Monday, June 14, 2010

From France, the Joys of World Cup Blogging: Colette, Love, The Simpsons, Life

Posted by on Mon, Jun 14, 2010 at 1:53 PM

All I know most surely about morality and obligations, I owe to football, the young goalkeeper would later write.
  • "All I know most surely about morality and obligations, I owe to football," the young goalkeeper would later write.
It has come to my attention, in the latest of latter hours of this demi-hungover morning, that a French soccer blog called "Arrets de jeu," accessible through Le Monde, has been revitalized for this year's World Cup. It was inaugurated four years ago for the 2006 World Cup but had been on hiatus for the last two years—ince the last European Cup, that is to say —and has now come back to keep everyone alert, in its refreshingly atypical way, to the progress, promise and, after the first match, mildly lamentable performances of France's beloved national team, "les Bleus."

Mildly lamentable performance? Well, Friday's "match nul," France's zero-sum game against Uruguay, has certainly given fans "un petit peu" to bemoan, though the consequences aren't likely to be too grave. The blog will surely soon feature some reflections thereupon.

A "refreshingly atypical" blog? Indeed. Though for some, admittedly, it might rather be called "essentially useless." At any rate, it will certainly please certain enthusiastic selves in soccer-besotted solitude—myself, for example, and maybe you and your (lack of) present company as well.

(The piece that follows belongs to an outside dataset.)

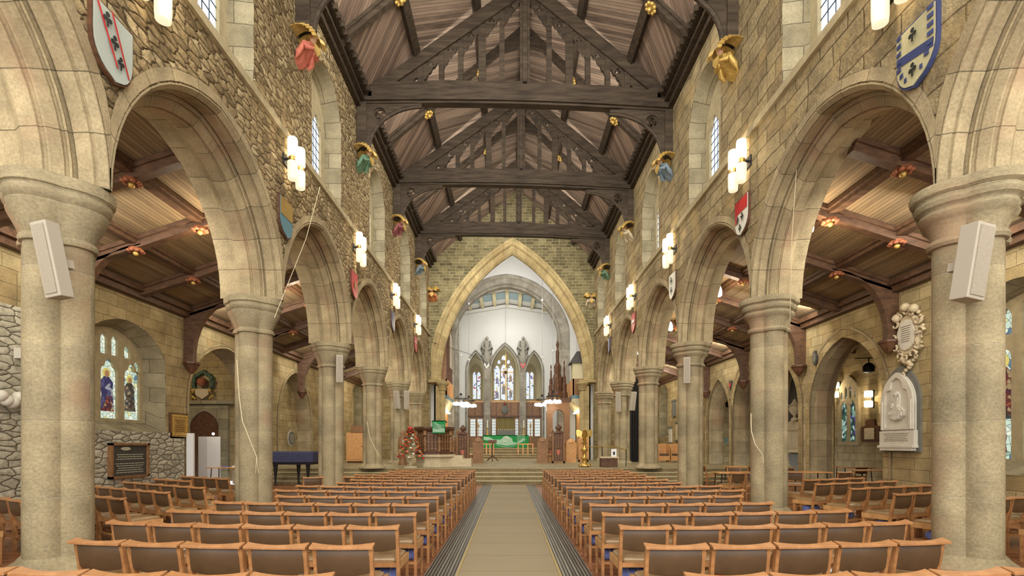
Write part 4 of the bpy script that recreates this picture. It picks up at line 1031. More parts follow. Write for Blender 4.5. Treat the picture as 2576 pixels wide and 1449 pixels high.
for r in range(15):
    for side, sg, cnt in (('left', -1, CL_[r]), ('right', 1, CR_[r])):
        if r == 0: cnt = 6
        if r == 1: cnt = 5
        x, y = sg*(1.045+.25), 3.31+.915*r
        for k in range(cnt):
            an = .045*k; rz = sg*an   # outer chairs turn in towards the aisle
            far = r >= 9
            put_chair(x, y, rz, 'brown padded chair, %s nave block, %s row from the camera, %s from the aisle' % (side, ORD[r], ORD[k]), '%s nave block of chairs' % side, far)
            if (k == 0 and r < 9) or (r in (1, 2) and k in (2,)):
                kneel(x, y+.02, rz, 'blue kneeler under the %s chair from the aisle, %s row, %s nave block' % (ORD[k], ORD[r], side))
            a2 = .045*(k+.5); x += sg*PW*math.cos(a2); y += PW*math.sin(a2)
# aisle blocks: rows turned towards the nave
def ang_row(x0, y0, sg, ang, n, rowname, side, skip=(), far=False):
    for k in range(n):
        d = .25+k*.51; x = x0+sg*d*math.cos(ang); y = y0+d*math.sin(ang)
        if k in skip or abs(x) > 10.1 or not clear(x, y+.3): continue
        put_chair(x, y+.3, sg*ang, 'brown padded chair, %s aisle, %s angled row from the camera, %s from the nave' % (side, rowname, ORD[k]), '%s aisle chairs' % side, far)
        if k == 0: kneel(x, y+.32, sg*ang, 'blue kneeler under the nave end chair of the %s angled row, %s aisle' % (rowname, side))
for j in range(8):
    y0 = 4.45+.96*j
    ang_row(-5.45, y0, -1, math.radians(30), 6, ORD[j], 'left', far=j > 5)
for j in range(7):
    y0 = 4.9+1.04*j
    ang_row(6.0, y0, 1, math.radians(22), 5, ORD[j], 'right', far=j > 5)
# tables and loose chairs by the right aisle arches
def table(x, y, label, w_=1.2, d_=.7, h=.74, top='lightoak'):
    t = thing('folding_table', label, 'table', (x, y, 0), 'tables')
    MB().box(x-w_/2, x+w_/2, y-d_/2, y+d_/2, h-.03, h).build('tabletop', top, t, bevel=.006)
    for a in (-1, 1):
        for b in (-1, 1): MB().tube([(x+a*(w_/2-.08), y+b*(d_/2-.08), 0), (x+a*(w_/2-.12), y+b*(d_/2-.12), h-.03)], .016, 6).build('leg', 'black', t)
    return t
for i, (x, y, w_, lab) in enumerate(((7.0, 15.6, 1.4, 'low wooden table behind the second right pier'), (9.3, 15.9, 1.2, 'wooden table in the right aisle before the first archway'), (12.2, 17.0, 1.4, 'table inside the outer chapel, nearer one'), (13.0, 19.2, 1.2, 'table inside the outer chapel, farther one'), (9.2, 20.0, 1.4, 'wooden table at the far end of the right aisle chairs'))):
    table(x, y, lab, w_); 
for i, (x, y, a) in enumerate(((6.3, 14.4, .25), (6.95, 14.55, -.15), (7.7, 17.2, PI), (8.4, 15.0, -.5), (9.6, 14.9, .2), (8.4, 16.9, 2.8), (9.5, 17.0, 3.3), (12.0, 16.1, .3), (12.8, 16.4, -.3), (12.4, 18.2, .1), (9.0, 19.1, .2), (7.6, 19.6, -1.2))):
    put_chair(x, y, a, 'loose brown padded chair, %s nearest of those at the right side tables' % ORD[i], 'chairs by the tables', True)
put_chair(-5.25+.35, 11.95+.6, .6, 'single brown padded chair just beyond the second left pier', 'loose chairs', False)
# books and papers on front seats
M['bookg'] = simple('green_book_cover', rgb(52,92,70), .5); M['bookr'] = simple('red_book_cover', rgb(176,46,40), .5); M['paper'] = simple('printed_paper', rgb(222,220,214), .7)
def seatpt(n_side, r, k):
    pos = []; sg = -1 if n_side == 'left' else 1; x, y = sg*1.295, 3.31+.915*r
    for q in range(k): a2 = .045*(q+.5); x += sg*PW*math.cos(a2); y += PW*math.sin(a2)
    return x, y
for i, (sd, r, k, m, zz, lab) in enumerate((('left', 1, 3, 'bookg', .2, 'green hymn book on the shelf below a left block chair'), ('left', 1, 1, 'bookr', .488, 'red service booklet lying on a seat, left block'), ('right', 1, 1, 'bookr', .488, 'red service booklet lying on a seat, right block'), ('right', 2, 0, 'bookg', .2, 'green hymn book on the shelf of the aisle chair, right block'), ('right', 1, 3, 'paper', .488, 'white leaflet on a seat, right block'), ('left', 2, 4, 'paper', .488, 'white leaflet on a seat, left block'))):
    x, y = seatpt(sd, r, k); t = thing('book', lab, 'book', (x, y, zz))
    MB().box(x-.08, x+.08, y-.1, y+.1, zz+.002, zz+.03 if m != 'paper' else zz+.006).build('cover', m, t, bevel=.002)
    if m != 'paper': MB().box(x-.077, x+.083, y-.097, y+.097, zz+.006, zz+.026).build('pages', 'paper', t)

# ================================================================== wall monuments
def lines(mb, mp, s0, s1, z0, z1, n, t, h=.35, seed=1):
    rr = random.Random(seed); dz = (z1-z0)/n
    for k in range(n):
        z = z1-(k+.5)*dz; ins = rr.uniform(0, .12)*(s1-s0); s = s0+ins
        while s < s1-ins:
            e = min(s+rr.uniform(.03, .1)*(s1-s0)/.8*1.0, s1-ins)
            a = mp(s, t, z-dz*h/2); b = mp(e, t-.004, z+dz*h/2); mb.box(*sorted((a[0], b[0])), *sorted((a[1], b[1])), *sorted((a[2], b[2]))); s = e+.02*(s1-s0)
L10 = mpL(-10.44); R10 = mpR(10.5); L10b = mpL(-10.5)
def mbox(mp, s0, s1, t0, t1, z0, z1, mb=None):
    mb = mb or MB(); a = mp(s0, t0, z0); b = mp(s1, t1, z1)
    return mb.box(*sorted((a[0], b[0])), *sorted((a[1], b[1])), *sorted((a[2], b[2])))
# black framed inscription low on the left
t = thing('inscription_board', 'black inscribed board in a brown wooden frame below the stained glass window', 'plaque', (-10.4, 13.9, 1.1))
s0, s1, z0, z1 = 13.22, 14.6, .68, 1.62
mb = MB(); mbox(L10, s0, s1, -.12, 0, z0, z0+.06, mb); mbox(L10, s0, s1, -.12, 0, z1-.06, z1, mb); mbox(L10, s0, s0+.06, -.12, 0, z0, z1, mb); mbox(L10, s1-.06, s1, -.12, 0, z0, z1, mb); mb.build('frame', 'carvem', t)
bo = mbox(L10, s0+.05, s1-.05, -.07, -.0, z0+.05, z1-.05).build('board', 'slated', t)
mb = MB(); lines(mb, L10, s0+.16, s1-.14, z0+.12, z0+.42, 5, -.072); lines(mb, L10, s0+.2, s1-.16, z0+.48, z0+.66, 3, -.072, seed=3); mb.build('lettering', 'letter', bo)
MB().plate([[(13.75+.0+.17*math.cos(2*PI*k/14), 1.47+.05*math.sin(2*PI*k/14)) for k in range(14)]], lambda a, b, q: L10(a, q, b), -.09, -.07).build('crest', 'letter', bo)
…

Pourquoi? Well, billed as an example of "litterature footballistique" ("footballistic literature" is an accurate translation, lame though it sounds), Friday's post, "Il était une foi," opens with a Colette quote, then goes on to describe one's passion for soccer through a two-tiered understanding of love, concluding that the kind of love that renders one an "idiot," the kind of pure love that is so satisfying that one can't but live and act through its aura, is the proper "amour" for soccer, particularly when its import is most globally momentous.

The post then goes on to make a loose reference to Baudelaire (and pointing it out, no less, in parentheses such as these) before briefly delving into the beautiful "unforeseeability" that governs soccer matches, the talent-driven though chance-ridden melange of forces both somewhat predictable and greatly spontaneous that can allow for—as in amorous relations, of course—upsets and surprises as much as it can satisfy, in general, high expectations. (Yes, one might say that this "melange" is the same for all sports, essentially, and that maybe that's why we play them and so forth. One might also make certain parallels to currencies and other market-related matters, but one will, though quite begrudgingly, refrain.)

Following all that, then, and alongside several other references to the intended "poetic" lens through which this blog aims to envision "le football," one finds an embedded video that might seem, if only due to its source, a bit out of place in the blog's allegedly literary context, but that nonetheless reflects one of the more fundamental joys shared by World Cup fans everywhere—the joy of engaging, that is, in frequently meta-linguistic and cross-cultural dissing.

So please, enjoy, on behalf of the writers at "Arrêts de jeu" and the blogosphere of Le Monde, this YouTube clip of The Simpsons, in which Homer discovers Australia and makes a sexually sensitive pun about Uruguay. You'll even hear it all over again in a handful of different languages, some of which translate the joke more loosely than others. Listen closely.

After all that, reflect for just a moment on the quote, attributed to Erwan le Duc, at the top of the blog's page: "La coupe du monde est la preuve que la vie seule ne suffit pas," or "The World Cup is proof that life alone is not enough."

Who ever said it was?

Anyway, have fun following the games. As an amorously poetic 'idiot' for a certain team or not.